Players in Kenya’s creative industry have raised concerns over some clauses proposed in the unsavory Finance Bill 2024 which they argue will adversely cripple growth in the sector.

In a joint memorandum dated June 6, players in the sector say that specific proposals enshrined in the Bill pose grave ramifications in the creative industry and provide a hostile market for creatives.

Arguing that they contribute 5% to the national GDP the government is only reneging on its promise to bolster the growth of the creative industry.

The clause, they argue, will cripple the digital economy’s growth and will directly impact creative business.

“For example, all musicians on SKIZA will now receive less revenue because Skiza is traded in airtime and the payments are made net of applicable taxes.
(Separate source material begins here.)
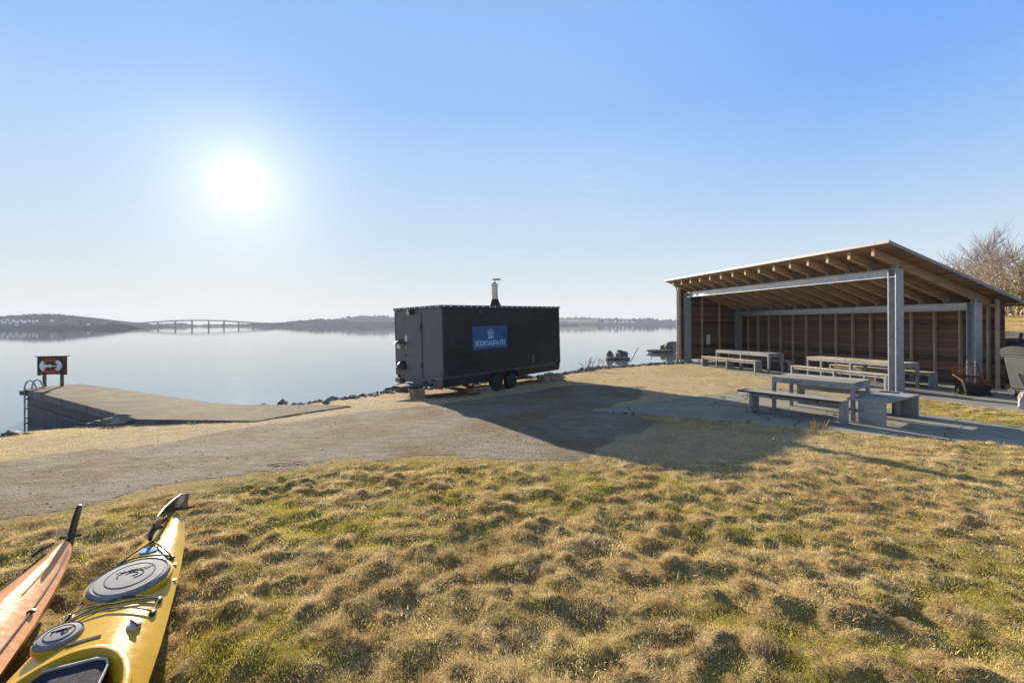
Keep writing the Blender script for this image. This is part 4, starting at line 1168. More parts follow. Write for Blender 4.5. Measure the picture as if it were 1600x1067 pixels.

We recommend that VAT and Excise on airtime internet and data be waived as this Is not a value-added product.”

The second clause they want to be scrapped is the proposal to charge eco levy on video cameras, SD cards, CDs, microphones and other sound recording equipment included in Section 45.

“This will further increase the cost of doing business in this sector by increasing the cost of inputs,” they say.

They also want the Ksh.24,000 monthly relief from withholding tax proposal highlighted in Clause 25 (D) to be deleted, proposing to have the relief limited to be raised to Ksh.49,999.

“This will directly impact the growth of smaller and younger creators working in our sector by making it harder for them to reinvest in their craft,” they added.